Energetic variational formulation for electrohydrodynamics of surfactant-laden droplets

Abstract

The coupling between surfactant-laden droplet dynamics and electric fields plays an important role in liquid-handling technologies such as digital microfluidics. We develop an energetic variational framework for the coupled electrohydrodynamics of surfactant-laden droplets, incorporating two-phase Stokes flow, insoluble surfactant transport on a moving interface, and electrostatic effects. Based on Onsager's principle, the governing equations are derived by minimizing the Rayleighian, defined as the sum of the rate of change of the free energy and the dissipation functional, subject to the incompressibility constraint.

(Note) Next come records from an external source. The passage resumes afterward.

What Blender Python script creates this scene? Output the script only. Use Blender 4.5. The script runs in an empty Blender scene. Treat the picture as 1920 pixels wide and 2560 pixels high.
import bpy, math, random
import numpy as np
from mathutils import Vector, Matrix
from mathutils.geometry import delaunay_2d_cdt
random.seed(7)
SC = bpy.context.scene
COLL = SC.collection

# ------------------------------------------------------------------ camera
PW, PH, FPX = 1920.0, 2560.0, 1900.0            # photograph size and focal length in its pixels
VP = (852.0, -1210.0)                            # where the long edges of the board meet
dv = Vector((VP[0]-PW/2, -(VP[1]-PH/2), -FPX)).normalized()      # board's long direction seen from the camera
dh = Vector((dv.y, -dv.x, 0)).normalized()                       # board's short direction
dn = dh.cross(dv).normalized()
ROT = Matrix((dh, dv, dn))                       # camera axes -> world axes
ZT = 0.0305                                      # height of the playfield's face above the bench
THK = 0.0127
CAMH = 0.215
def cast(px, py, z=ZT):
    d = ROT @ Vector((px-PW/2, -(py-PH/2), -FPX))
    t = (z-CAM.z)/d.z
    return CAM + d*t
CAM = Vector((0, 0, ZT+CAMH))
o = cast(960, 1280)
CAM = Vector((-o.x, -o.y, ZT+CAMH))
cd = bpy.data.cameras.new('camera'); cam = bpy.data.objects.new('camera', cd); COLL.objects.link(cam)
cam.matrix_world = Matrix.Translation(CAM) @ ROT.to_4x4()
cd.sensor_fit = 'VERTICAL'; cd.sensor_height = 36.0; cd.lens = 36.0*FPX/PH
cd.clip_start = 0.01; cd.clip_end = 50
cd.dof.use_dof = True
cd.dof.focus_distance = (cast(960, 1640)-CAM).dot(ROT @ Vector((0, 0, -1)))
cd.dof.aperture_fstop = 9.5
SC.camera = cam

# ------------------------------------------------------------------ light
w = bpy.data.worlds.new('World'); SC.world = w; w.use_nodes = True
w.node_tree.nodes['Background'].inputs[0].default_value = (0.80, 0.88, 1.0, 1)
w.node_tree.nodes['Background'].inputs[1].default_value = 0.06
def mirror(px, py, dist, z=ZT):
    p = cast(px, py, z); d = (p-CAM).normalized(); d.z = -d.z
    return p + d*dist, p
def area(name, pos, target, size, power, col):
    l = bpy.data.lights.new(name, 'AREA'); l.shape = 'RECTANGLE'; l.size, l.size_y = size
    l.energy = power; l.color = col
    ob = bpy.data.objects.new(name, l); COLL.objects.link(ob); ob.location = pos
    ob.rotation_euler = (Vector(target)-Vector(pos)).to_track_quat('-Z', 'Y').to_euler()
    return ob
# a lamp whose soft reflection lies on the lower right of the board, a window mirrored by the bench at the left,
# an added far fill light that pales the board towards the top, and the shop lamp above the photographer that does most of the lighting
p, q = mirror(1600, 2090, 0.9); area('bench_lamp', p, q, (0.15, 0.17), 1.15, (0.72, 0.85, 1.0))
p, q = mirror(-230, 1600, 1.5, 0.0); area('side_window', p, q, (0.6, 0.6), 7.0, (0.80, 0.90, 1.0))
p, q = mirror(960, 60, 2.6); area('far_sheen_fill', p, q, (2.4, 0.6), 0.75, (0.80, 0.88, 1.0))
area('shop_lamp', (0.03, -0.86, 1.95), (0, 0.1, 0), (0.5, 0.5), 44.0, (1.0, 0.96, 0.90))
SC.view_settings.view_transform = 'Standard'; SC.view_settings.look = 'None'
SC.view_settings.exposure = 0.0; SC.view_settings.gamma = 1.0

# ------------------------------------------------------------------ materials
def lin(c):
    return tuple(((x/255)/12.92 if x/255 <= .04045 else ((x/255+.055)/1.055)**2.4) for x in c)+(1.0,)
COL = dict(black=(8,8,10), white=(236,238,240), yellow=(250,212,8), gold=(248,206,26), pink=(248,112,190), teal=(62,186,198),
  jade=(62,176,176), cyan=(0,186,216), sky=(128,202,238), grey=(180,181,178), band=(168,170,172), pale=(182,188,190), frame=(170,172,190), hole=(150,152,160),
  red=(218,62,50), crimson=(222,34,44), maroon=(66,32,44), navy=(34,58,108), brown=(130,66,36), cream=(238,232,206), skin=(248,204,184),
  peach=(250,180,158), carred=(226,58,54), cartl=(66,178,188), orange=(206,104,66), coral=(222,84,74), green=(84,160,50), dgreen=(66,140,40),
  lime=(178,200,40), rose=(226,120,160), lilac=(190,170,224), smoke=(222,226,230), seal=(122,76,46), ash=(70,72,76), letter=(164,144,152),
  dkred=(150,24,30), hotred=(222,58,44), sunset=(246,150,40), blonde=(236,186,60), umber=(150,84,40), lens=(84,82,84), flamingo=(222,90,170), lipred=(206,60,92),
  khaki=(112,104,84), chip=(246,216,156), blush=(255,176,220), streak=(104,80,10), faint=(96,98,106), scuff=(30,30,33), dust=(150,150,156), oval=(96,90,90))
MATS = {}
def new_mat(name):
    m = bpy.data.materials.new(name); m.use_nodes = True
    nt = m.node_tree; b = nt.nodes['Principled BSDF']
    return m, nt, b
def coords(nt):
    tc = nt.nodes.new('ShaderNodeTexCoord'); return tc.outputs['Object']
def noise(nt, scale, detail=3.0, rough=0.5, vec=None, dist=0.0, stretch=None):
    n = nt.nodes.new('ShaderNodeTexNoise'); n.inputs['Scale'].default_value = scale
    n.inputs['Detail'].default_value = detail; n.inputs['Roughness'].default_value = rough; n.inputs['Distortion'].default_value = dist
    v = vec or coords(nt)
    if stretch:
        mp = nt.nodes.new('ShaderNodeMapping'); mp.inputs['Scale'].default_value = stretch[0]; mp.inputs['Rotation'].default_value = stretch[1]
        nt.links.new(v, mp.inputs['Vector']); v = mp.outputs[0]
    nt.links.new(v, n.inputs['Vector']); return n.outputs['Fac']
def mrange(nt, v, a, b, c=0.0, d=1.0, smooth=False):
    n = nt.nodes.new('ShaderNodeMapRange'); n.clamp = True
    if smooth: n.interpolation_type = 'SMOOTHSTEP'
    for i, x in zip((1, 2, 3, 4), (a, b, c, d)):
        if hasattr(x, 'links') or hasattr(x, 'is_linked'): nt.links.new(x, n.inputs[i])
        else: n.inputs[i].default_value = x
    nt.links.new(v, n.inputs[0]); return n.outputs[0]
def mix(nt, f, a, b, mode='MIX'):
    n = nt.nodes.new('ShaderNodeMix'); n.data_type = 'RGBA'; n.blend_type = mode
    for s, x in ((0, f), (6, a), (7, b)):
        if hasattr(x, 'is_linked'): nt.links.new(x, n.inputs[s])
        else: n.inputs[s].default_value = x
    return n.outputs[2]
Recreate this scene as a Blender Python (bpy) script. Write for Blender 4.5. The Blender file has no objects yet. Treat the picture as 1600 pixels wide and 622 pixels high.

This formulation simultaneously yields the Stokes equations in each bulk phase, the interfacial stress-balance condition incorporating Marangoni and Maxwell stresses, the electrostatic equation, the surface transport equation for the surfactant concentration, and the moving contact-line dynamics. By replacing the viscous dissipation functional with Rayleigh dissipation, we further derive a reduced model describing the evolution of surfactant-laden droplets driven by motion by mean curvature. For sessile droplets represented as graph surfaces, the model reduces to a one-dimensional coupled electrohydrodynamic model for the liquid height, surfactant concentration, and electrostatic potential. A first-order implicit-explicit numerical scheme is proposed for the reduced system, and numerical results illustrate the coupled effects of surfactant transport and electric fields on driving droplet deformation and migration.